En este orden de ideas, la aplicación de esta perspectiva es de particular importancia en la contratación contemporánea, donde los fines del contrato superan al simple desarrollo de la libertad de los individuos. El nuevo contexto contractual exige la consideración de elementos que exceden el querer de los interesados y que tienen su fuente en la naturaleza misma del vínculo o en su finalidad socioeconómica153. El contrato no debe interpretarse a partir de la vida anímica interior de los partícipes, sino que se trata de un acto con sentido: el operador jurídico deberá determinar cómo lo entendieron el declarante y el destinatario, considerando todas las circunstancias que permiten deducir una conclusión sobre la intención efectiva de ambos. Para esto se requiere averiguar hechos, las circunstancias conocidas por el destinatario y las que hubieran podido indicar su significado154.
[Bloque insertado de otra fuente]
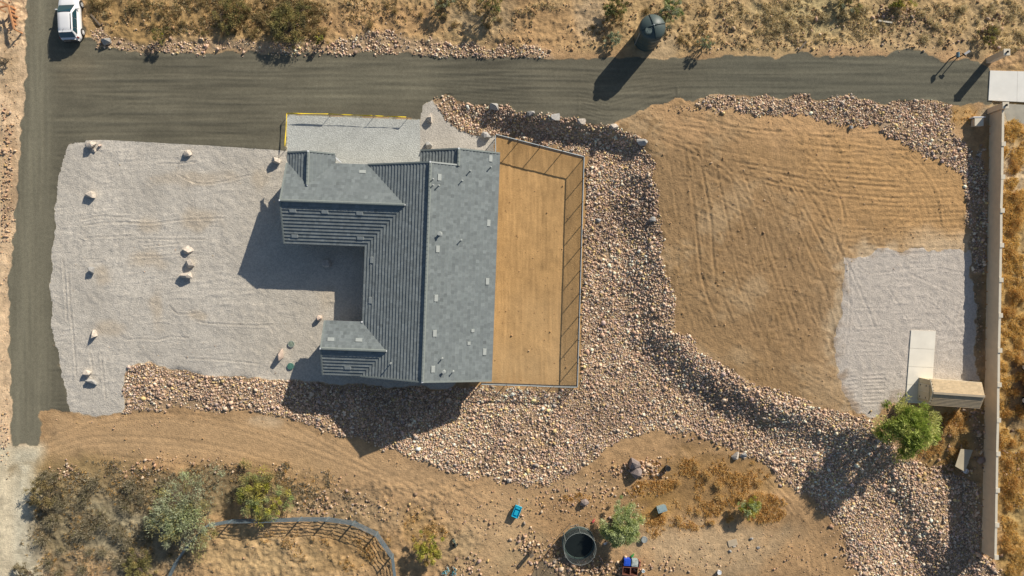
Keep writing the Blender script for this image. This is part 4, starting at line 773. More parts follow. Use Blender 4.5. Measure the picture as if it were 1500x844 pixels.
for (a0, b0, a1, b1) in [(aW, sN, aW, gS), (aE, nN, aE, bS), (gW, gS, aW, gS), (aW, gN, dE, gN), (dE, gN, dE, dN), (sW, sN, aW, sN), (sW, sS, aW, sS), (nWe, nN, nWe, bN), (dW, dN, dW, gN)]:
    MB().beam(HL(a0, b0, EAVE - .12), HL(a1, b1, EAVE - .12), .05, .2).build('fascia', m_fascia, hroot)
MB().beam(HL(dE + .8, gN - 8, EAVE - .03), HL(dE + 9, gN - 1.5, EAVE - .03), .09, .1).build('gutter', m_trim, hroot)
# walls
def block(a0, a1, b0, b1, axis, ridge_at, z1=EAVE - .2):
    mb = MB(); p = [HL(a0, b0, -.2), HL(a1, b0, -.2), HL(a1, b1, -.2), HL(a0, b1, -.2)]; t = [HL(a0, b0, z1), HL(a1, b0, z1), HL(a1, b1, z1), HL(a0, b1, z1)]
    if axis == 'b':
        half = min(abs(ridge_at - a0), abs(a1 - ridge_at)); zr = z1 + half * S * PITCH; r = [HL(ridge_at, b0, zr), HL(ridge_at, b1, zr)]
        mb.add(p + t + r, [(3, 2, 1, 0), (0, 1, 5, 8, 4), (2, 3, 7, 9, 6), (1, 2, 6, 5), (3, 0, 4, 7), (4, 8, 9, 7), (5, 6, 9, 8)])
    else:
        half = min(abs(ridge_at - b0), abs(b1 - ridge_at)); zr = z1 + half * S * PITCH; r = [HL(a0, ridge_at, zr), HL(a1, ridge_at, zr)]
        mb.add(p + t + r, [(3, 2, 1, 0), (3, 0, 4, 8, 7), (1, 2, 6, 9, 5), (0, 1, 5, 9, 8, 4), (2, 3, 7, 6), (7, 8, 9, 6)])
    mb.build('wall', m_stucco, hroot)
block(aW + 7, aE - 7, bN + 5, bS - 5, 'b', -.75); block(gW + 6, aW + 8, gN + 7, gS - 7, 'a', gR); block(sW + 6, aW + 8, sN + 7, sS - 7, 'a', sR)
block(nWe + 6, aE - 7.2, nN + 6, bN + 6, 'b', nR); block(dW + 7, dE - 6, dN + 6, gN + 9, 'b', dR)
m_glass = M('window_glass', (.03, .045, .055), var=0, rough=.08, spec=.6); m_door = M('door_paint', (.32, .30, .27), var=.05, rough=.5)
def pane(a, b, wpx, z0, z1, face, nm='window'):
    # face: 'N','S','E','W' ; frame and glass standing 2 cm proud of the wall
    d = {'N': (0, -1), 'S': (0, 1), 'E': (1, 0), 'W': (-1, 0)}[face]; ex, ey = -d[1], d[0]; off = .35
    p0 = HL(a + ex * wpx / 2 + d[0] * off, b + ey * wpx / 2 + d[1] * off, (z0 + z1) / 2); p1 = HL(a - ex * wpx / 2 + d[0] * off, b - ey * wpx / 2 + d[1] * off, (z0 + z1) / 2)
    f = MB().beam(p0, p1, .06, z1 - z0).build(nm, m_trim if nm == 'window' else m_door, hroot)
    if nm == 'window':
        q0 = p0.lerp(p1, .06) + HL(d[0] * .5, d[1] * .5, 0); q1 = p0.lerp(p1, .94) + HL(d[0] * .5, d[1] * .5, 0); MB().beam(q0, q1, .04, z1 - z0 - .16).build('pane', m_glass, f)
pane(-115, gN + 7, 36, 0, 2.3, 'N', 'garage_door'); pane(-173, dN + 6, 20, .9, 2.1, 'N'); pane(40, nN + 6, 26, .9, 2.1, 'N'); pane(-60, bN + 5, 15, 0, 2.1, 'N', 'front_door')
for b in (-90, -30, 40, 100): pane(aE - 7, b, 26, .9, 2.1, 'E')
for a in (-50, 40): pane(a, bS - 5, 22, .9, 2.1, 'S')
pane(aW + 7, 20, 30, .1, 2.1, 'W'); pane(gW + 6, gR, 24, .9, 2.1, 'W')
# roof vents and pipes: given in plan, set on their slope
def on_roof(px, py):
    for _ in range(1):
        best = None
        for poly, hf, d in planes:
            z = 4.0
            for _i in range(6):
                x = 750 + (px - 750) * (H - z) / H - OX; y = 422 + (py - 422) * (H - z) / H - OY
                a = x * math.cos(TH) + y * math.sin(TH); b = -x * math.sin(TH) + y * math.cos(TH); z = hf(a, b)
            if sdpoly(A([a]), A([b]), poly)[0] < .3: best = (a, b, z, d)
        return best
def vent(px, py, lw=.34, ll=.68, m=m_vent):
    r = on_roof(px, py)
    if not r: return
    a, b, z, d = r; w1, l1 = lw / 2 / S, ll / 2 / S; ex, ey = -d[1], d[0]; vs_ = []
    for lift in (.03, .105):
        k = 1 if lift < .05 else .92
        for s1, s2 in ((-1, -1), (1, -1), (1, 1), (-1, 1)):
            aa = a + d[0] * w1 * s1 * k + ex * l1 * s2 * k; bb = b + d[1] * w1 * s1 * k + ey * l1 * s2 * k; vs_.append(HL(aa, bb, z - ((aa - a) * d[0] + (bb - b) * d[1]) * S * PITCH + lift))
    MB().add(vs_, [(3, 2, 1, 0), (4, 5, 6, 7), (0, 1, 5, 4), (1, 2, 6, 5), (2, 3, 7, 6), (3, 0, 4, 7)]).build('roof_vent', m, hroot)
for v in [(644, 260), (719, 232.5), (716, 327), (641.5, 365), (714, 412.5), (639, 437), (637, 488.5), (710, 515.5), (634.5, 541), (544.7, 381), (542.5, 440), (429, 309), (476, 310.7), (527, 313), (432, 346), (528, 349), (531, 251.5), (484.7, 497), (525.7, 498), (509.5, 539)]: vent(*v)
for v in [(692.7, 484.5), (687, 503)]: vent(*v, .3, .34)
def pipe(px, py, h=.45, r=.05, sq=False):
    q = on_roof(px, py)
    if not q: return
    a, b, z, d = q; p = HL(a, b, z); mb = MB().lathe([(r * 2.2, .03), (r * 2.2, .06), (r, .1), (r, h), (r * 1.5, h), (r * 1.5, h + .05)], 10, tuple(p)); mb.build('chimney_flue' if r > .1 else 'vent_pipe', m_vent, hroot)
for v in [(689, 250.7), (719, 245), (677, 265), (643, 272), (634.5, 262.7), (634.5, 271.5), (675.5, 352), (648, 525), (664, 544), (573, 532)]: pipe(*v)
pipe(644.5, 343, .5, .12); pipe(650, 544.5, .4, .10)

# ------------------------------------------------------------------ chain-link fence round the back yard
m_rail = M('fence_rail', (.42, .46, .47), var=.08, rough=.5, metal=.3)
def chain_run(fence, P, ztop, name_gate=False):
    for (x0, y0), (x1, y1) in zip(P[:-1], P[1:]):
        a, b = G(x0, y0), G(x1, y1); za, zb = a.z, b.z; L = (b - a).length; d = (b - a) / L
        MB().tube(a + Vector((0, 0, ztop)), b + Vector((0, 0, ztop)), .055, n=6).build('top_rail', m_rail, fence, origin=fence.location)
        MB().tube(a + Vector((0, 0, -.1)), a + Vector((0, 0, ztop + .06)), .045, n=6).build('post', m_wire, fence, origin=fence.location)
        n = int(L / .13); V = []; F = []
        for sgn in (1, -1):
            for i in range(-int(ztop / .13), n + 1):
                s0 = i * .13; s1 = s0 + ztop
                t0 = max(0, -s0 / ztop); t1 = min(1, (L - s0) / ztop)
                if t1 <= t0: continue
                for tt in ((t0, t1),):
                    def pt(t):
                        u = s0 + ztop * t; u_ = u if sgn > 0 else L - u; p = a + d * u_; return Vector((p.x, p.y, (za + (zb - za) * u_ / L) + .03 + (ztop - .06) * t))
                    p, q = pt(tt[0]), pt(tt[1]); nrm = Vector((-d.y, d.x, 0)) * .0095; upv = Vector((0, 0, .0095)); n0 = len(V)
                    V += [p - nrm, p + nrm, p + upv, q - nrm, q + nrm, q + upv]; F += [(n0, n0 + 1, n0 + 4, n0 + 3), (n0 + 1, n0 + 2, n0 + 5, n0 + 4), (n0 + 2, n0, n0 + 3, n0 + 5)]
        if V: mb = MB(); mb.add(V, F); o = mb.build('wire_mesh', m_wire, fence, origin=fence.location); o['kind'] = 'stuff'
fr = thing('chain_link_fence', 'chain-link fence with steel top rail around the orange dirt back yard', 'fence', G(852, 231))
FH = 1.45
top_pts = [(727, 201.5), (758.5, 209.5), (790, 217.5), (822, 225.5), (853.5, 233.5), (852.5, 265), (851.6, 298.5), (850.6, 331.5), (849.7, 364), (848.7, 397.5), (847.8, 431), (846.8, 464), (845.8, 497.5), (844.8, 530.5), (843.8, 564.5), (810, 564), (776, 562.5), (742, 561.5), (706, 560.5)]
chain_run(fr, top_pts, FH)
e_ = G(706, 560.5); MB().tube(e_, e_ + Vector((0, 0, FH + .06)), .045, n=6).build('post', m_wire, fr, origin=fr.location)
gt = thing('chain_link_gate', 'chain-link gate panel between the house and the fence corner', 'gate', G(727, 212))
chain_run(gt, [(726.4, 229), (726.2, 202.5)], FH)

# ------------------------------------------------------------------ yellow tape barrier beside the garage slab
m_tape = M('yellow_tape', (.75, .55, .03), var=.08, rough=.5); m_stake = M('wood_stake', (.25, .18, .1), var=.2)
tape = thing('caution_tape_barrier', 'yellow caution tape strung on short stakes along the garage slab', 'tape', G(423, 168))
TH_ = .72; tp = [(420.5, 217), (423.5, 168.5), (484, 169.5), (547.5, 172), (597, 174)]
for i, q in enumerate(tp):
    p = G(*q); MB().tube(p + Vector((0, 0, -.1)), p + Vector((0, 0, TH_ + .05)), .028, n=5).build('stake', m_stake, tape, origin=tape.location)
for q0, q1 in zip(tp[:-1], tp[1:]):
    a, b = G(*q0), G(*q1); mb = MB(); n = 14; pr = None; L = (b - a).length; d = (b - a).normalized(); sd_ = Vector((-d.y, d.x, 0)); V = []
    for i in range(n + 1):
        t = i / n; p = a.lerp(b, t) + Vector((0, 0, TH_ - .045 * 4 * t * (1 - t))); tw = .5 + 2.2 * math.sin(t * 3.1 + q0[0]); w_ = sd_ * (.055 * math.cos(tw * .5)) + Vector((0, 0, .05 * math.sin(tw))); w_ = w_ if w_.length > .03 else sd_ * .05
        V += [p - w_, p + w_ * 1.0, p + w_ + Vector((0, 0, .004)), p - w_ + Vector((0, 0, .004))]
    F = []
    for i in range(n):
        for j in range(4): F.append((i * 4 + j, i * 4 + (j + 1) % 4, (i + 1) * 4 + (j + 1) % 4, (i + 1) * 4 + j))
    mb.add(V, F); mb.build('tape', m_tape, tape, origin=tape.location)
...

La confianza en la apariencia se convierte en un valor central de la contratación contemporánea155, pues la forma en que los particulares se perciben mutuamente y la compresión generalizada que se realiza de sus actos cobran valor normativo, aunque ello exceda la realidad subjetiva que los llevó a contratar156. Las obligaciones que nacen del contrato no hunden sus raíces, necesariamente, en el aspecto subjetivo de la voluntad, ya que muchas de ellas se derivan de una consideración objetiva del vínculo, basada en la confianza y en las expectativas razonables de los sujetos vinculados157.

Tal cambio de concepción es vital para garantizar la efectividad del contrato como instrumento económico o de desplazamientos patrimoniales158, pues los sujetos mal podrían estar atados al vaivén de la intención subjetiva de los contratantes, que es de imposible determinación en casos de vínculos masivos o seriales, sino que, por el contrario, se requiere confiar en la interpretación socialmente aceptada del comportamiento, garantizando así la eficacia del vínculo contractual y la protección de la confianza en el tráfico comercial159.